BEIJING (The Washington Post) —
china trade
Container ships at the Port of Los Angeles in Los Angeles. (Bloomberg Photo/Patrick T. Fallon, File)

China has accelerated plans to introduce a new foreign investment law that will tackle some of the key sources of friction with the United States by banning forced technology transfers and better protecting intellectual property rights.

The decision Wednesday came hours before Chinese and American negotiators began highly anticipated talks in Washington seeking to resolve their trade disputes.

The National People’s Congress, China’s rubber-stamp parliament, will vote on the new foreign investment law, which will replace three existing laws, during a session scheduled to open on March 5, the official Xinhua news agency reported Wednesday. It is sure to be approved.

“There is an urgent need for such a unified law to provide stronger legal protection for further expanding, opening up and better using foreign investment,” Justice Minister Fu Zhenghua told lawmakers when introducing the draft during a special two-day session of the Congress’s standing committee this week.

The speed with which China is enacting the law — Beijing will do in three months what usually takes at least a year — underscores President Xi Jinping’s eagerness to reach a deal and resolve the dispute.

Xi appears to be concerned that the trade war will exacerbate an economic slowdown that is already underway, analysts say.

But the law may fall short of what is needed to defuse Trump administration concerns, based on the most recent publicly available text, according to some U.S. experts.

“It actually would be a step backward,” said Scott Kennedy, director of the project on Chinese business at the Center for Strategic and International Studies. “The draft is so full of vague statements and holes that passing the law would make absolutely no difference to the experience of foreign companies in China and actually could leave them worse off than they are today.”

A draft dated Dec. 26 exempted the financial sector from its requirements, sets no deadline for China to treat foreign companies the same as domestic ones and includes a national security clause that the government “could use to block all sorts of investment,” Kennedy added.

That draft also is much shorter and less detailed than an abortive 2015 proposal to overhaul China’s foreign investment system, according to a blog post by three attorneys at Covington & Burling.
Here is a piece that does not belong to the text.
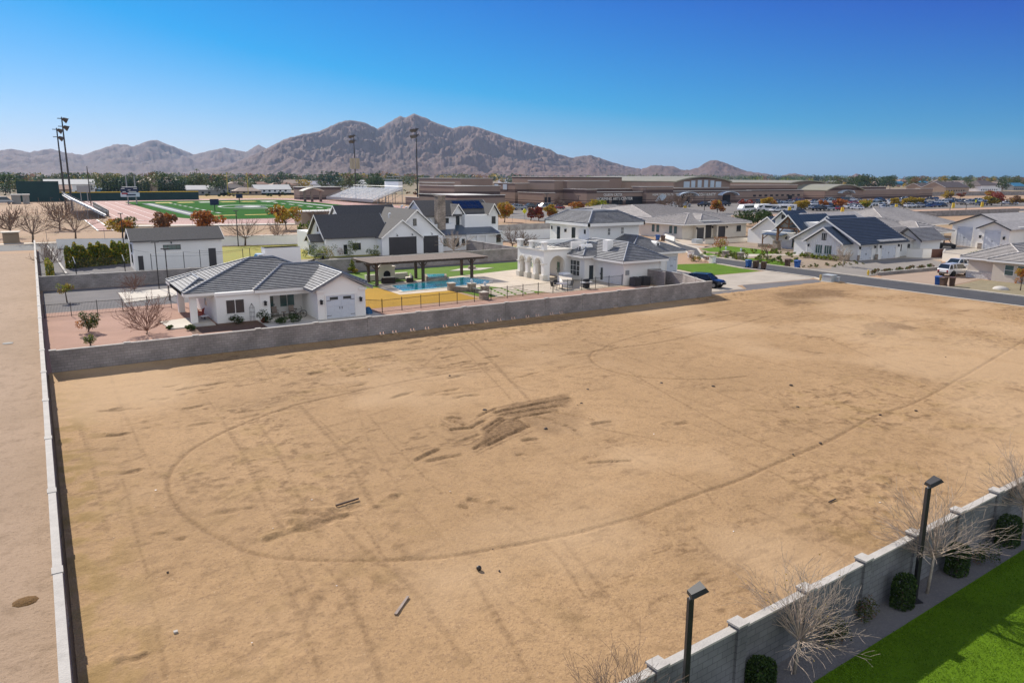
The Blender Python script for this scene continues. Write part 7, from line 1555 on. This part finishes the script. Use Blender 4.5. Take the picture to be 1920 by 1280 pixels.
T.location = (21.6, 75.9, .03); T.rotation_euler = (0, 0, -.12)
T = thing('garden_obelisk', 'wire obelisk plant frame against the guest house wall', 'plant frame', (17.1, 76.0, 0)); ob = MB()
for a in range(6): c, s = .25*math.cos(a*PI/3), .25*math.sin(a*PI/3); ob.tube((17.1+c, 75.9+s, 0), (17.1+c, 75.9+s, 1.4), .012, n=3); ob.tube((17.1+c, 75.9+s, 1.4), (17.1, 75.9, 1.85), .012, n=3)
for z in (.5, .95, 1.4):
    for a in range(6): ob.tube((17.1+.25*math.cos(a*PI/3), 75.9+.25*math.sin(a*PI/3), z), (17.1+.25*math.cos((a+1)*PI/3), 75.9+.25*math.sin((a+1)*PI/3), z), .01, n=3)
ob.build('wire_frame', MIRON, T)
T = thing('white_gate', 'white vinyl gate panel between the guest house and the dormant lawn', 'gate', (28.7, 77, 0)); MB().box(28.55, 75.6, .1, 28.65, 79.6, 1.8).build('panel', MWHITE, T); MB().box(28.5, 77.5, 0, 28.7, 77.7, 1.9).build('post', MIRON, T)
T = thing('tarp', 'crumpled blue cover lying beside the guest house garage', 'cover', (28.4, 74.2, 0)); MB().ell((28.5, 74.3, .0), (.45, .55, .75), 9, 4, z0=0.).build('cloth', mat('blue_tarp', (.02, .10, .22), .5, .3, 4), T)
# pool
pl = [(38.7, 92.1), (37.9, 86.7), (50.9, 87.9), (52.4, 90.2), (51.0, 95.0), (47.5, 94.6), (44.0, 93.0)]
mb = MB(); mb.poly([(x, y, .052) for x, y in pl]); o = mb.build('pool_water', MWATER); tag(o, 'turquoise swimming pool water beside the pergola', 'swimming pool')
cp_ = MB(); k = len(pl)
for i in range(k):
    a, b = pl[i], pl[(i+1) % k]; c = (44.6, 90.6); f = lambda p: (p[0]+(p[0]-c[0])*.075, p[1]+(p[1]-c[1])*.09); a2, b2 = f(a), f(b)
    cp_.poly([(*a, .07), (*a2, .07), (*b2, .07), (*b, .07)]); cp_.poly([(*a, .0), (*a, .07), (*b, .07), (*b, .0)])
tag(cp_.build('pool_coping', mat('coping_stone', (.62, .55, .45), .8, .08, 2)), 'pale stone coping round the swimming pool', 'pool edge')
T = thing('spa', 'raised spa with stone edge at the back of the pool', 'spa', (46.8, 95.6, 0)); MB().prism([(44.6, 93.6), (47.4, 93.2), (49.2, 97.0), (46.3, 98.2)], 0, .45).build('spa_wall', MSTONE, T); MB().prism([(45.0, 94.0), (47.2, 93.7), (48.8, 96.8), (46.4, 97.7)], .45, .47).build('spa_water', MWATER, T)
T = thing('fire_pit', 'low grey stone circle on a pale gravel patch in the far lawn', 'fire pit', (56.5, 103.5, 0)); MB().prism([(52.6, 102.6), (57.2, 101.2), (60.6, 102.9), (55.6, 104.6)], .03, .06).build('gravel_pad', MCONC, T); MB().tube((56.8, 103.2, .05), (56.8, 103.2, .45), .6, n=12).build('stone_ring', MSTONE, T)
# pergola
T = thing('pergola', 'long dark timber pergola on six posts beside the pool', 'pergola', (37, 93, 0))
for x, y in ((37.4, 96.9), (37.1, 93.2), (44.7, 97.6), (43.9, 93.5), (52.0, 97.6), (51.6, 93.8)):
    p = MB().box(x-.17, y-.17, 0, x+.17, y+.17, 2.75).build('post', MWOOD, T)
    br_ = MB(); s = 1 if y < 95 else -1
    for sx in (-1, 1): br_.tube((x, y, 2.0), (x+sx*.6, y, 2.65), .07, n=4)
    br_.build('brace', MWOOD, p)
for y in (93.3, 93.75, 97.1, 97.5): MB().box(35.9, y-.04, 2.72, 53.4, y+.04, 2.95).build('beam', MWOOD, T)
for i in range(30): x = 36.1+i*.585; MB().box(x-.04, 91.9, 2.95, x+.04, 99.2, 3.12).build('rafter', MWOOD, T)
sl = MB()
for i in range(24): y = 92.2+i*.29; sl.box(35.9, y, 3.12, 53.4, y+.15, 3.16)
sl.build('top_slats', MWOODG, T)
T = thing('fireplace', 'tall cream outdoor fireplace with arched firebox under the pergola', 'fireplace', (40.5, 98, 0))
fw = MB(); fw.box(39.2, 98.1, 0, 41.9, 99, .7); fw.box(39.35, 98.1, .7, 41.75, 99, 1.7); fw.box(39.2, 98, 1.7, 41.9, 99.1, 1.85); fw.extr([(39.7, 98.2, 1.85), (41.4, 98.2, 1.85), (41.1, 98.2, 2.9), (40.0, 98.2, 2.9)], (0, .7, 0)); fw.box(37.6, 98.3, 0, 39.2, 98.9, .8); fw.box(41.9, 98.3, 0, 43.8, 98.9, .8); fw.build('masonry', MSTUCC, T)
MB().extr([(40.05, 98.06, .3), (41.05, 98.06, .3), (41.05, 98.06, .95), (40.85, 98.06, 1.2), (40.55, 98.06, 1.3), (40.25, 98.06, 1.2), (40.05, 98.06, .95)], (0, -.02, 0)).build('firebox', dk, T)
def sofa(label, x, y, rz, w_=2.2):
    T = thing('outdoor_sofa', label, 'sofa', (0, 0, 0)); MB().box(-w_/2, -.45, .05, w_/2, .45, .35).box(-w_/2, .3, .35, w_/2, .45, .8).box(-w_/2, -.45, .35, -w_/2+.12, .3, .6).box(w_/2-.12, -.45, .35, w_/2, .3, .6).build('frame', mat('wicker', (.035, .025, .02), .8, .2, 8), T)
    for i in range(3): a = -w_/2+.14+i*(w_-.28)/3; MB().box(a, -.43, .35, a+(w_-.28)/3-.03, .28, .52).build('cushion', MSTUCC, T); MB().extr([(a, .14, .52), (a, .3, .52), (a, .3, .95), (a, .2, .95)], ((w_-.28)/3-.03, 0, 0)).build('cushion', MSTUCC, T)
    T.location = (x, y, .02); T.rotation_euler = (0, 0, rz)
sofa('wicker sofa with cream cushions facing the fireplace on the right', 42.6, 95.2, -1.9, 2.6); sofa('wicker sofa seen from behind left of the pool', 39.3, 94.7, PI-.2, 1.8); table('low dark table before the outdoor fireplace', 40.9, 96.2, .55, .42, MWOOD)
# piers by the side lawn, stepping pavers
for x, y, h, lab in ((43.6, 84.6, .9, 'pale stone pier at the pool end of the low wall'), (45.3, 82.4, 1.0, 'stone pier with urn in the middle of the low wall'), (45.6, 79.6, 1.0, 'stone pier with urn nearer the fence'), (43.6, 76.4, .8, 'stone pier at the fence end of the low wall')):
    T = thing('stone_pier', lab, 'pier', (x, y, 0), 'stone piers of the pool yard wall'); MB().box(x-.4, y-.4, 0, x+.4, y+.4, h).build('shaft', MSTONE, T); MB().box(x-.47, y-.47, h, x+.47, y+.47, h+.1).build('pier_cap', MCONC, T)
    if h > .95: MB().tube((x, y, h+.1), (x, y, h+.35), .1, .2, 8).ell((x, y, h+.4), (.2, .2, .22), 8, 5).build('lantern', MPANEL, T)
blockwall('low_wall', 'low stone seat wall between the dormant lawn and the green side lawn', [(43.7, 84.5), (45.2, 82.2), (45.5, 79.7), (43.7, 76.6)], .5, m=MSTONE, pil=99)
pvn = 0
for i in range(4):
    for j in range(5):
        x, y = 45.6+i*1.55+j*.28, 76.9+j*1.25+i*.12
        tag(MB().prism([(x, y), (x+1.2, y+.1), (x+1.5, y+1.0), (x+.3, y+.9)], .03, .07).build('paver', MPAVE, loc=(x, y, 0)), 'large square paver set in the green side lawn', 'paver', 'pavers in the side lawn')
# villa yard
T = thing('barbecue_counter', 'white L-shaped barbecue counter in front of the villa terrace', 'counter', (58, 80, 0)); MB().prism([(57.2, 79.6), (58.2, 79.0), (61.8, 84.0), (62.2, 85.6), (60.8, 85.9)], 0, .95).build('counter_base', MSTUC, T); MB().prism([(57.1, 79.6), (58.2, 78.9), (61.9, 83.9), (62.3, 85.7), (60.7, 86)], .95, 1.03).build('counter_top', MCONC, T); MB().box(60.2, 83.6, 1.03, 61.4, 84.6, 1.25).build('grill_lid', MALU, T)
T = thing('grill', 'black wheeled barbecue grill by the iron fence', 'grill', (59.2, 77.2, 0)); MB().box(58.9, 76.95, .1, 59.6, 77.5, .8).build('cabinet', MIRON, T); MB().box(58.5, 76.9, .8, 60.0, 77.55, .88).build('side_shelf', MALU, T); MB().tube((58.9, 77.2, 1.0), (59.6, 77.2, 1.0), .26, n=10).build('lid', MIRON, T)
table('grey draped table on the villa side patio', 56.3, 78.4, .8, .75, mat('grey_cloth', (.22, .21, .24), .9, .1))
for x, y, rz, lab in ((55.1, 78.6, 0, 'patio chair left of the draped table'), (57.4, 78.2, PI, 'patio chair right of the draped table'), (56.3, 79.6, -1.6, 'patio chair behind the draped table')): chair(lab, x, y, rz, MIRON)
for x, lab in ((66.3, 'dark air conditioner left of its twin beside the villa'), (67.9, 'dark air conditioner right of its twin beside the villa')):
    T = thing('air_conditioner', lab, 'air conditioner', (x, 75.9, 0), 'air conditioners by the villa'); MB().box(x-.55, 75.3, 0, x+.55, 76.4, 1.15).build('casing', mat('dark_casing', (.06, .06, .065), .5, .1), T); MB().tube((x, 75.85, 1.15), (x, 75.85, 1.2), .4, n=12).build('fan_grille', MIRON, T)
    lv = MB()
    for i in range(8): lv.box(x-.57, 75.28, .1+i*.13, x+.57, 75.3, .14+i*.13)
    lv.build('louvres', MIRON, T)
blockwall('screen_wall', 'tan screen wall enclosing the villa side yard', [(69.3, 73.5), (69.3, 76.8), (71.2, 76.4)], 1.9, pil=99)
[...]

As a result, many significant issues will be worked out in regulations drafted to implement the law, creating “significant uncertainty” about how the measure will work in practice, according to Covington.

Provisions ostensibly aimed at satisfying the U.S. — including over the forced transfer of technology by foreign companies to their joint venture partners — “do not appear to conclusively address those long-standing concerns,” the attorneys wrote.